A senior couple, who had invoked the Maintenance and Welfare of Parents and Senior Citizens (Senior Citizen Act) 2007 and filed a lawsuit in the Supreme Court, had their suit rejected on March 28, 2025.
The Act provides a streamlined process for senior parents whose care is often neglected by their children or relatives and who also lack financial support. The Act allows seniors to file a suit against their children to resolve the issue and demand the needed care.

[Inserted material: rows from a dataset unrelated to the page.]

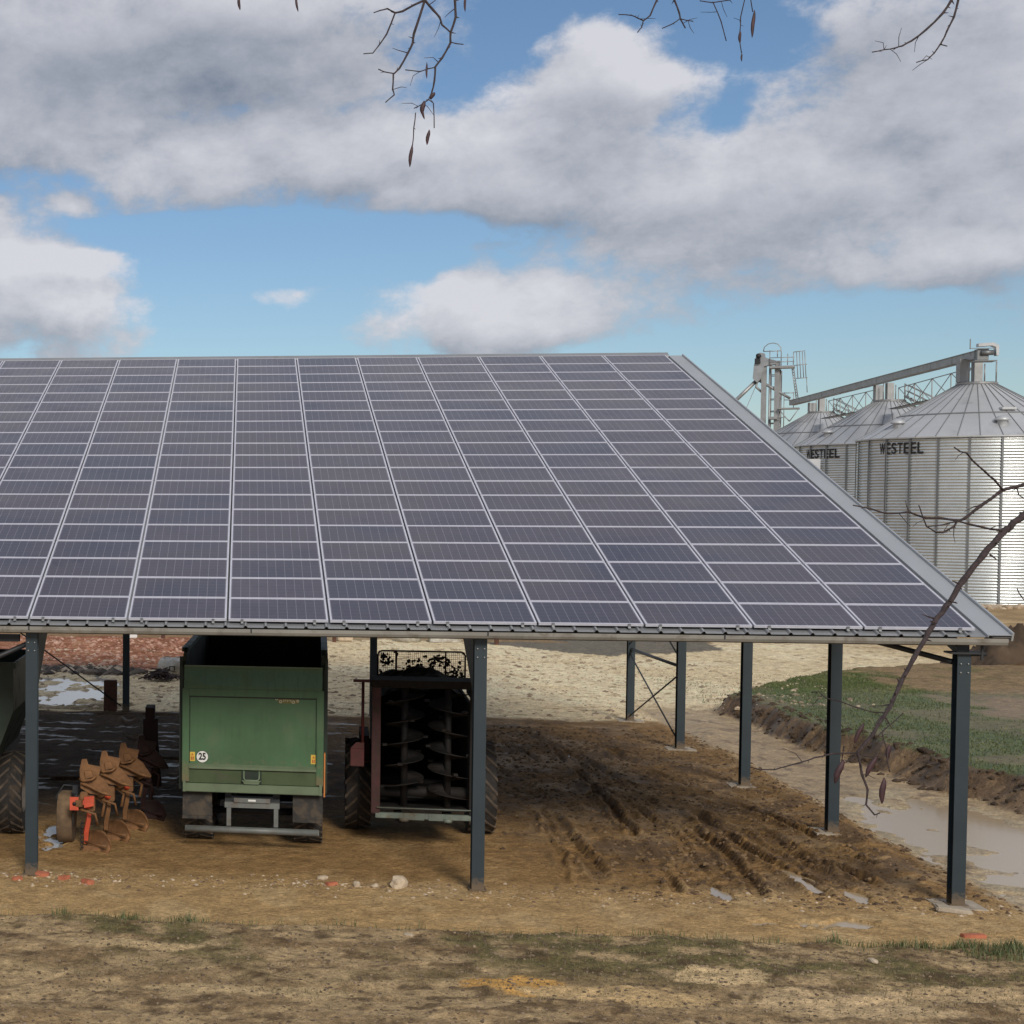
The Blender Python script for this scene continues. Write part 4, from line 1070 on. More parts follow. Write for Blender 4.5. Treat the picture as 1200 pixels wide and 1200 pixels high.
b = MB(); b.box(-.12, .10, -.60, -.57, .38, .41); b.box(-.12, -.08, -.60, -.57, .24, .41); b.box(.06, .10, -.60, -.57, .24, .41); b.build('printed_mark', M['black'], bag)
for s_ in (-1, 1):
    b = MB(); b.tube([(s_ * .3, 0, .56), (s_ * .32, 0, .70), (s_ * .12, 0, .70), (s_ * .15, 0, .58)], .02, 6); b.build('lifting_loop', M['bagw'], bag)
# things glimpsed under the gutter at the far side of the yard
b = MB(); b.lathe([(.001, .0), (.55, .0), (.62, .22), (.62, .28), (.55, .28), (.5, .07), (.001, .07)], 'z', 28); tag(b.build('shallow_tub', M['bagw'], None, (-4.0, 48.2, .0)), 'round whitish low tub standing far behind the spreader', 'tub')
b = MB(); b.box(-.7, .7, -.3, .3, 0, .24, .03); b.box(-.6, .6, -.25, .25, .2405, .36, .02); tag(b.build('stone_trough', M['bagw'], None, (-2.35, 48.1, 0)), 'long whitish block right of the round tub behind the spreader', 'trough')
def stake(x, y, h, lb):
    b = MB(); b.box(-.09, .09, -.09, .09, -.1, h, .01); b.prism([(-.09, h), (.09, h), (0, h + .08)], -.09, .09, 'xz'); tag(b.build('wooden_stake', M['wood'], None, (x, y, 0)), lb, 'stake', 'stakes at the far side of the yard')
stake(-.17, 47.2, 1.1, 'dark stake seen right of the middle front post'); stake(-15.3, 47.9, 1.1, 'dark stake standing behind the red soil, left of the green trailer'); stake(-7.4, 47.5, 1.2, 'dark stake seen just right of the green trailer')
b = MB(); b.box(-.35, .35, -.2, .2, 0, .25, .04); tag(b.build('kerb_stone', M['stone'], None, (-6.9, 48.0, 0), (0, 0, .2)), 'pale stone block beside the stake right of the green trailer', 'stone block')
b = MB(); b.box(-.3, .3, -.2, .2, 0, .32, .05); tag(b.build('kerb_stone', M['white'], None, (-16.85, 47.8, 0), (0, 0, .4)), 'white stone block above the red soil beside the back left post', 'stone block')

# soil heap on the right
b = MB(); nxh, nyh = 180, 110; vs, fs = [], []
xx = np.linspace(-7, 9, nxh); yy = np.linspace(-4.2, 4.2, nyh); XX, YY = np.meshgrid(xx, yy)
ZZ = 2.1 * np.exp(-((XX - 2.9) / 2.6) ** 2 - (YY / 1.9) ** 2) + .95 * np.exp(-((XX - .1) / 1.5) ** 2 - ((YY + .3) / 1.5) ** 2) + .30 * np.exp(-((XX + 2.6) / 1.2) ** 2 - (YY / 1.1) ** 2)
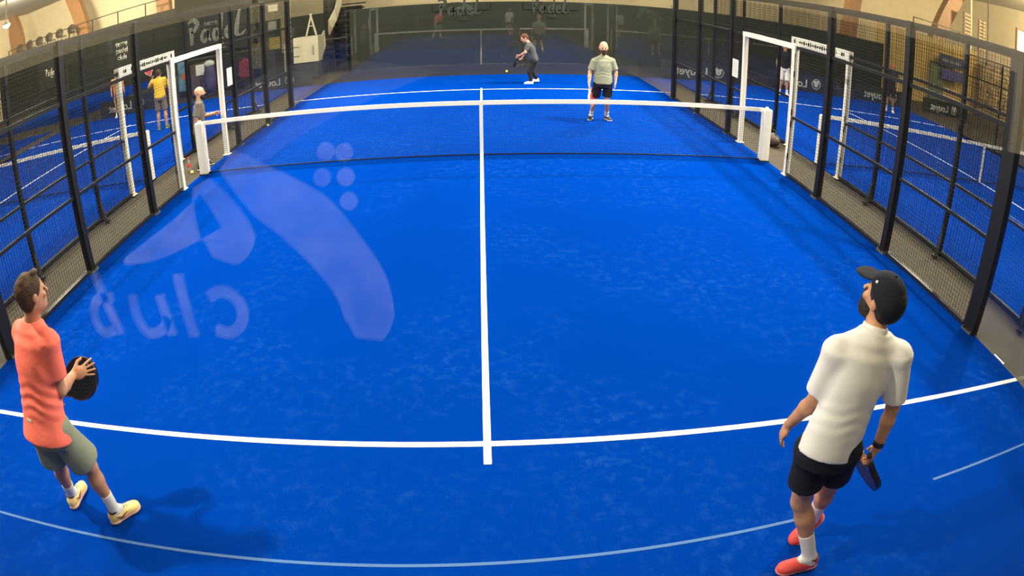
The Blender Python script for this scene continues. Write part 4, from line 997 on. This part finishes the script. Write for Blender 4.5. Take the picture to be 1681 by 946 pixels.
stand('person in red cap and dark clothes on the right neighbouring court, beyond the thick post', (14.05, 8.1), 1.74, (-.6, -.8, 0),
      dict(shirt=('umber', (.035, .022, .018)), legs=('umber', (.035, .022, .018)), socks=('white', (.70, .68, .64)), shoes=('white', (.82, .82, .80)), sole=('white', (.7, .7, .66)), cap=('red', (.35, .05, .05)), hair=('dark', (.02, .014, .010)), sleeve=.6), skin=brown, h=.015)
# ---------------------------------------------------------------- light: floodlights over the courts, added warm fill lamps in the hall
def area(loc, target, power, size, color=(1, .93, .80)):
    l = bpy.data.lights.new('flood_or_fill_lamp', 'AREA'); l.energy = power; l.shape = 'RECTANGLE'; l.size = size[0]; l.size_y = size[1]; l.color = color  # shared by the court floodlights and the added hall fills
    o = bpy.data.objects.new('flood_or_fill_lamp', l); COL.objects.link(o); o.location = loc
    o.rotation_euler = (Vector(target) - Vector(loc)).to_track_quat('-Z', 'Y').to_euler()
    return o
def point(loc, power, r=.25, color=(1, .86, .62)):
    l = bpy.data.lights.new('hall_lamp', 'POINT'); l.energy = power; l.shadow_soft_size = r; l.color = color
    o = bpy.data.objects.new('hall_lamp', l); COL.objects.link(o); o.location = loc; return o
WARM = (1, .90, .73)
for s in (-1, 1):                                             # the players' court
    for y, p in (((-7.6, 370), (-2.6, 130)) if s < 0 else ((-4.4, 210),)) + ((1.5, 430), (7.5, 540)):
        area((s*5.35, y, 6.4), (s*1.2, y, 0), p*(.86 if s > 0 else 1), (.6, .4) if y > -7 else (.3, .3), WARM)
for x, k in ((-11.12, .8), (11.12, .8)):                      # the neighbouring courts
    for s in (-1, 1):
        for y, p in ((-5.0, 330), (1.5, 400), (7.5, 420)):
            inner = s*x < 0
            area((x + s*(4.72 if inner else 5.3), y, 6.4), (x + s*1.2 if not (inner and x > 0) else 3.5, y, 0), p*k*(1.25 if inner and x > 0 else 1), (.22, .22) if inner else (.6, .4), WARM)
for loc, tg, p in (((-24, 16, 6.9), (-27, 27, 4.5), 900), ((-15, 17, 6.9), (-16, 27, 4.5), 700), ((0, 17, 6.9), (0, 27, 3), 350), ((14, 14.5, 6.9), (17, 26, 3), 240),  # unseen fill lamps added to brighten the walls, no fixtures for them
                   ((23, 8, 6.9), (23, 14, 2), 90), ((30, 9, 6.9), (33, 22, 4), 1300), ((-30, 8, 6.9), (-34, 16, 4), 400), ((9, -9, 6.9), (11, -14.5, 3), 230), ((-9, -9, 6.9), (-11, -14.5, 3), 230), ((0, -11.5, 7.0), (0, 2, .5), 90)):  # near-wall pair added for haze in the glass, last one for frontal fill
    area(loc, tg, p, (2.2, .8), (1, .83, .52) if loc[0] > 20 else (1, .88, .64))
w = bpy.data.worlds.new('world'); scene.world = w; w.use_nodes = True
w.node_tree.nodes['Background'].inputs['Color'].default_value = (.5, .45, .35, 1); w.node_tree.nodes['Background'].inputs['Strength'].default_value = .15
vs = scene.view_settings; vs.view_transform = 'Standard'; vs.look = 'None'; vs.gamma = 1; vs.use_curve_mapping = False; vs.exposure = 0.9
scene.display_settings.display_device = 'sRGB'
scene.cycles.transparent_max_bounces = 32; scene.cycles.max_bounces = 7; scene.cycles.diffuse_bounces = 4; scene.cycles.caustics_reflective = False
scene.cycles.use_denoising = True
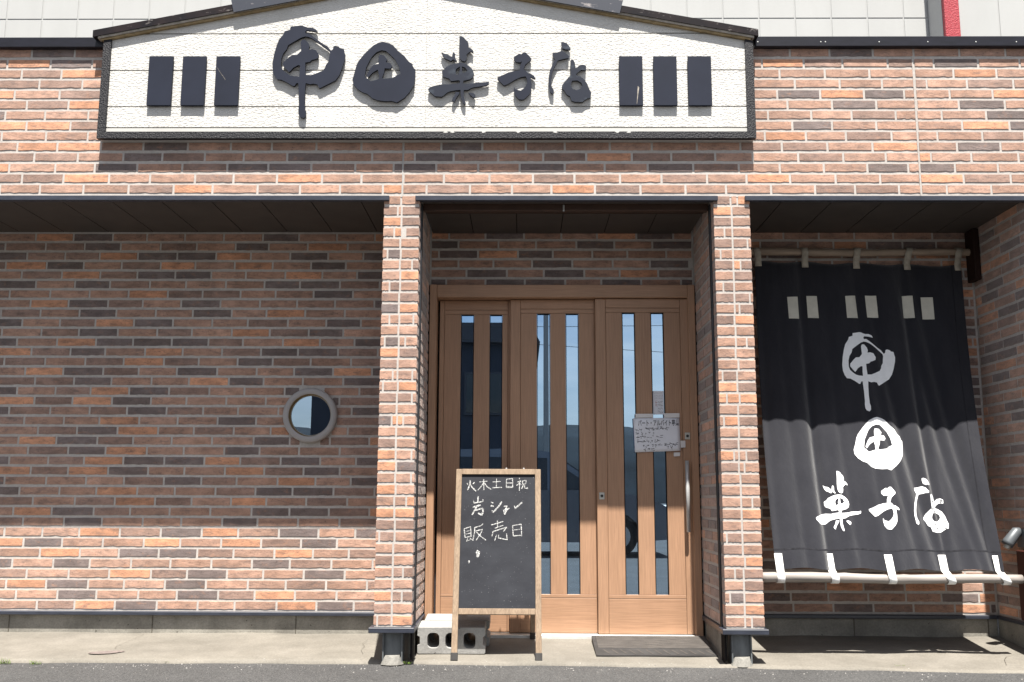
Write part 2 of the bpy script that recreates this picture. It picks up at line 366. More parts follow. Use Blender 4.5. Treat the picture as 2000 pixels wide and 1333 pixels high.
def strip_on_apron(name, pts, wd, m, parent, lift=.003):
    b = bm_(); P = [on_apron(*p) for p in pts]; prev = None
    for i, p in enumerate(P):
        d = (P[min(i+1, len(P)-1)]-P[max(i-1, 0)]); n = Vector((-d.y, d.x, 0)).normalized()*wd*(.5+rng.random()*.5)
        cur = [b.verts.new((q.x, q.y, apz(q.y)+.0045+lift)) for q in (p-n, p+n)]
        if prev: b.faces.new((prev[0], cur[0], cur[1], prev[1]))
        prev = cur
    return obj(name, b, m, parent)
M_CRACK = mat('dark_crack', (.10,.09,.075), .9, .1)
strip_on_apron('crack', [(281,1241),(262,1250),(243,1258),(228,1264),(224,1270)], .0015, M_CRACK, apron)
strip_on_apron('crack', [(718,1252),(708,1259),(712,1265),(705,1272),(709,1280)], .0015, M_CRACK, apron)
strip_on_apron('crack', [(1998,1279),(1980,1281),(1966,1285),(1962,1291),(1966,1302)], .0014, M_CRACK, apron)
P = on_apron(207, 1277.5); b = bm_()
vs_ = [b.verts.new((P.x+.095*math.cos(a)*(1+.12*math.sin(3*a)), P.y+.035*math.sin(a)+.02*math.cos(a), 0)) for a in [2*math.pi*k/20 for k in range(20)]]
for v in vs_: v.co.z = apz(v.co.y)+.009
b.faces.new(vs_); obj('scuffed_patch', b, M_GROUND2, apron)

# ------------------------------------------------------------------ the shop building
shop = thing('shop_building', 'single storey shop front clad in mixed brown and orange brick tiles', 'building', (0, 0, 0))
Z0, PITCHZ, JOINT, PROUD = .207, .0650, .0116, .0032
BH = PITCHZ - JOINT
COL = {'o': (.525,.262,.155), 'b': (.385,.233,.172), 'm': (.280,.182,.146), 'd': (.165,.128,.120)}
def tint(c):
    base = COL[c]; k = rng.uniform(.86, 1.16); r = rng.uniform(-.02, .02)
    return (base[0]*k*(1+r), base[1]*k, base[2]*k*(1-r))
BL = .24
def brick_mesh(i):
    r = random.Random(100+i); b = bm_(); hl, hh = BL/2, BH/2
    top = [(-hl+BL*k/4, hh - (r.uniform(0, .0022) if 0 < k < 4 else .0015)) for k in range(5)]
    bot = [(hl-BL*k/8, -hh + (r.choice((0, 0, 0, .0006, .0014, .003)) if 0 < k < 8 else .001)) for k in range(9)]
    out = top + bot; n = len(out)
    back = [b.verts.new((x, .003, z)) for x, z in out]
    fr = []
    for x, z in out:
        fx = x - math.copysign(.0025, x) if abs(abs(x)-hl) < .001 else x
        fz = z + (.0022 if z < 0 else -.0030) + (r.uniform(-.0006, .0016) if z < 0 else 0)
        fr.append(b.verts.new((fx, -PROUD + r.uniform(-.0006, .0006), fz)))
    b.faces.new(fr[::-1])
    for k in range(n): b.faces.new((back[k], fr[k], fr[(k+1) % n], back[(k+1) % n])[::-1])
    bmesh.ops.recalc_face_normals(b, faces=b.faces)
    me = bpy.data.meshes.new('brick'); b.to_mesh(me); b.free(); me.materials.append(M_BRICK); return me
BRICKS = [brick_mesh(i) for i in range(12)]
GRID_L, GRID_P, GRID_U = (.2057, .0646), (.2060, .0654), (2.694-38*.06615, .06615)
def lay(parent, specs, limit=300, grid=None):
    """specs: (along0, along1, row, colour, plane) -> bricks under their wall; plane = ('-y',Y) | ('+x',X) | ('-x',X)"""
    items = []
    for a0, a1, k, c, pl in specs:
        L = a1-a0-.0100
        if L < .012: continue
        z = (grid or (Z0, PITCHZ))[0] + (grid or (Z0, PITCHZ))[1]*(k+.5); mid = (a0+a1)/2
        if pl[0] == '-y': loc, rz = (mid, pl[1], z), 0.0
        elif pl[0] == '+x': loc, rz = (pl[1], mid, z), math.pi/2
        else: loc, rz = (pl[1], mid, z), -math.pi/2
        M = Matrix.Translation(loc) @ Matrix.Rotation(rz, 4, 'Z') @ Matrix.Diagonal((L/BL, 1, 1, 1))
        pa, pb = [proj(M @ Vector((s*BL/2, 0, s*BH/2))) for s in (-1, 1)]
        cx0, cx1 = max(0, min(pa[0], pb[0])), min(2000, max(pa[0], pb[0])); cy0, cy1 = max(0, min(pa[1], pb[1])), min(1333, max(pa[1], pb[1]))
        ar = max(0, cx1-cx0)*max(0, cy1-cy0)
        items.append((ar, M, tint(c), rng.randrange(12)))
    items.sort(key=lambda t: -t[0])
    rest = []
    for n, (ar, M, t, v) in enumerate(items):
        if n < limit and ar > 25:
            o = bpy.data.objects.new('brick', BRICKS[v]); C.objects.link(o); o.parent = parent; o.matrix_local = M; o.color = (*t, 1)
        else: rest.append((M, t, v))
    if rest:
        V, Fc, T = [], [], []
        for M, t, v in rest:
            me = BRICKS[v]; n0 = len(V); V += [M @ q.co for q in me.vertices]
            for p in me.polygons: Fc.append([n0+i for i in p.vertices]); T.append((t, len(p.vertices)))
        me = bpy.data.meshes.new('brick_courses'); me.from_pydata(V, [], Fc)
        ca = me.color_attributes.new('tint', 'FLOAT_COLOR', 'CORNER'); i = 0
        for t, n in T:
            for _ in range(n): ca.data[i].color = (*t, 1); i += 1
        me.materials.append(M_BRICK_J)
        tag(obj('brick_courses', me, None, parent), kind='stuff')
def gen_row(a0, a1, seed, off=None):
    r = random.Random(seed); x = a0 - (r.random()*.25 if off is None else off); out = []
    while x < a1:
        L = r.choice((.235, .25, .258, .222)); s0, s1 = max(a0, x), min(a1, x+L)
        if s1-s0 > .02: out.append((s0, s1, r.choice('oobbbbbmmmdd')))
        x += L
    return out

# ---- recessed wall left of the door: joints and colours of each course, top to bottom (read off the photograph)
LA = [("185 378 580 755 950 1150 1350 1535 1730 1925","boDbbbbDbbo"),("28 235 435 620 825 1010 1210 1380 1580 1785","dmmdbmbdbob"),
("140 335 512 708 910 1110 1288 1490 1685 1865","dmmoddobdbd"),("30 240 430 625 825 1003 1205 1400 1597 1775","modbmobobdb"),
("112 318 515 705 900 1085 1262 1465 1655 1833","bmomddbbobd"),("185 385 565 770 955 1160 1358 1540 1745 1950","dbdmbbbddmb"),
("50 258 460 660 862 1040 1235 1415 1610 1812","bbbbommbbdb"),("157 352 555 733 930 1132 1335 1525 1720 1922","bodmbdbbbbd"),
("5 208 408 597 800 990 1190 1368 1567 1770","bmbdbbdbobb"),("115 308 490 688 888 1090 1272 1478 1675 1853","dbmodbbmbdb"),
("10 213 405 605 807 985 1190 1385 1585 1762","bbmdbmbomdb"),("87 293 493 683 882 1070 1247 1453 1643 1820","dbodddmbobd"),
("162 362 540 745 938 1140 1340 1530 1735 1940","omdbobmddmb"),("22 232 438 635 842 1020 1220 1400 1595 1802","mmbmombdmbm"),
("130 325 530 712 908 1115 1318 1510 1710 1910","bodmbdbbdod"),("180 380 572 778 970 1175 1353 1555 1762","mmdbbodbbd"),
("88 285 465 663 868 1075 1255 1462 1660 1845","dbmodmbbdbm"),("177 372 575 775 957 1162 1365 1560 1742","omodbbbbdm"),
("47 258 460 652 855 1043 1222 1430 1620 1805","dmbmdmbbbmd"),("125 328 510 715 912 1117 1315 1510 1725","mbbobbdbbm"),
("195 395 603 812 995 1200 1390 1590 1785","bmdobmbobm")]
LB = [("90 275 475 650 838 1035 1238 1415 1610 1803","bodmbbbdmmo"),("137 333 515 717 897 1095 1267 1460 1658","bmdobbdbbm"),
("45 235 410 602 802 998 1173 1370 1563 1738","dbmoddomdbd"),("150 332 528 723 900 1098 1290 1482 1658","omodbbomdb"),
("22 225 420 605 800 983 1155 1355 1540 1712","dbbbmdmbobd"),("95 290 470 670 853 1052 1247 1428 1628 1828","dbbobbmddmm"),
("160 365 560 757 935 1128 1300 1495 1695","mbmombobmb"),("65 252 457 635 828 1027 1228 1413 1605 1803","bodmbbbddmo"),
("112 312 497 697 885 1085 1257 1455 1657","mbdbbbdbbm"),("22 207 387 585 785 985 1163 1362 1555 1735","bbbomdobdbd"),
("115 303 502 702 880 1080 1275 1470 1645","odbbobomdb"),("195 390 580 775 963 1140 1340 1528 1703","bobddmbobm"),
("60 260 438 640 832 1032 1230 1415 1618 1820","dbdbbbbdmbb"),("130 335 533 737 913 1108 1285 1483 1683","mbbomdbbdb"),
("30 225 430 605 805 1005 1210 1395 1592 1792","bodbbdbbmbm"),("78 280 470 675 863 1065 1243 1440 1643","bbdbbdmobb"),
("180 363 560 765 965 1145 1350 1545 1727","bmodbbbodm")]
WXC, WZC, WRO, WRI = -1.371, 1.437, .176, .128      # porthole
specs = []
k = 37
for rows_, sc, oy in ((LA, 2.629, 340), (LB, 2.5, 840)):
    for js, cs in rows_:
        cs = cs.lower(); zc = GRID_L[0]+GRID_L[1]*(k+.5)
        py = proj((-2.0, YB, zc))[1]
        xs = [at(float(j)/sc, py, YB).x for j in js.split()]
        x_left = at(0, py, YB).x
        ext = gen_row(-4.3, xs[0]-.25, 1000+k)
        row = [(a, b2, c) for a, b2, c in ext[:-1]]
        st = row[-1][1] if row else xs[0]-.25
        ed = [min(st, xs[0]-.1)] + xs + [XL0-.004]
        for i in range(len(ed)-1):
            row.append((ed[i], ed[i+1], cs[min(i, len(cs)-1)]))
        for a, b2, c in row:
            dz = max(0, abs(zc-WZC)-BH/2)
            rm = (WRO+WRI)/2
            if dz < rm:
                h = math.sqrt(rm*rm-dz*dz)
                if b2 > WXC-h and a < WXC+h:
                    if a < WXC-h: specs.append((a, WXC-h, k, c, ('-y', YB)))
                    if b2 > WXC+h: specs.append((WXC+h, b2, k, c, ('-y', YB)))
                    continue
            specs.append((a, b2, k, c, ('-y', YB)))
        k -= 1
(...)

However, the Act does not explicitly give the parents the right to evict their children or relatives from their home. The Supreme Court has interpreted the provisions related to the property transfer to allow such eviction orders under such circumstances.
What the Act Says
The Senior Citizens Act, 2007 allows parents over the age of 60 years who are unable to maintain themselves “from his own earnings or property owned by him” to file a suit for maintenance against their children or relatives (legal heirs). It places an obligation on these children or relatives to meet the parents’ needs “so that such parents may lead a normal life”.
The Act also offers the seniors dedicated tribunals to hear these suits, along with appellate tribunals to hear challenges to any orders passed.
Crucially, Section 23 of the Act also gives parents an avenue to receive maintenance even after transferring or gifting their property. Under Section 23(1) of the Act, a senior citizen may gift or transfer her property with a condition that the receiver “shall provide the basic amenities and basic physical needs”. If this condition is not met, the provision states that the transfer “shall be deemed to have been made by fraud or coercion or under undue influence”, and can be declared void if the senior citizen approaches the tribunal.
Section 23(2) of the Act states that senior citizens have a right to receive maintenance from an estate, and if this estate is transferred (wholly or partially), this right can be enforced against the new owner of the estate so long as they are made aware of this right.
What is the Result in the Ongoing Case?
In 2019, a tribunal under the Senior Citizens Act had granted temporary relief to the senior couple, forbidding their son, Krishna Kumar, from encroaching on any part of the house without the parents’ permission. The order granted Kumar access to only the utensil shop which he ran out of the same building and the room where he resided with his wife and children. The tribunal had also stated that eviction proceedings may only be revived against Kumar if he further misbehaved with his parents.
Unsatisfied with the tribunal’s order, the senior couple approached the Supreme Court in 2023 seeking to evict Kumar from the home, claiming that he had neglected to take care of them and had been torturing them mentally and physically.
However, the apex court noted that “there is no complaint or any material on record to indicate that after the aforesaid order, Krishna Kumar has in any way humiliated his parents”. The court also clarified that “it is not necessary and mandatory to pass an order of eviction in every case”.
How Such Cases Come Under Supreme Court’s Jurisdiction
In a separate case in 2020, the Supreme Court had passed judgment where the parents and their sons sought to evict the daughter-in-law from the matrimonial home under Senior Citizens Act, 2007. Both sides were involved in other ongoing parallel disputes, which included a pending divorce case proceeding and a suit for maintenance filed against the husband by the daughter-in-law.
In 2015, the Assistant Commissioner in Bengaluru North Sub Division had ruled that the property owned by the parents was owned by the daughter-in-law. In 2020, the Supreme Court (SC) ruled that the daughter-in-law was protected from being evicted from their “shared household” under the Protection of Women from Domestic Violence Act, 2005, even if she did not have a “right, title, or interest in the shared household”.
The SC also clarified whether a tribunal under the Senior Citizens Act, 2007 could order an eviction. A Bench of the Supreme Court, comprising then Chief Justice of India DY Chandrachud, and Justices Indu Malhotra and Indira Banerjee, agreed that senior citizens have the right to receive maintenance from an estate and that the power to order eviction is implicit. The court also ruled that the tribunal may order the eviction of a child or relative from the property of a senior citizen if there has been a breach of the obligation to maintain the senior citizen.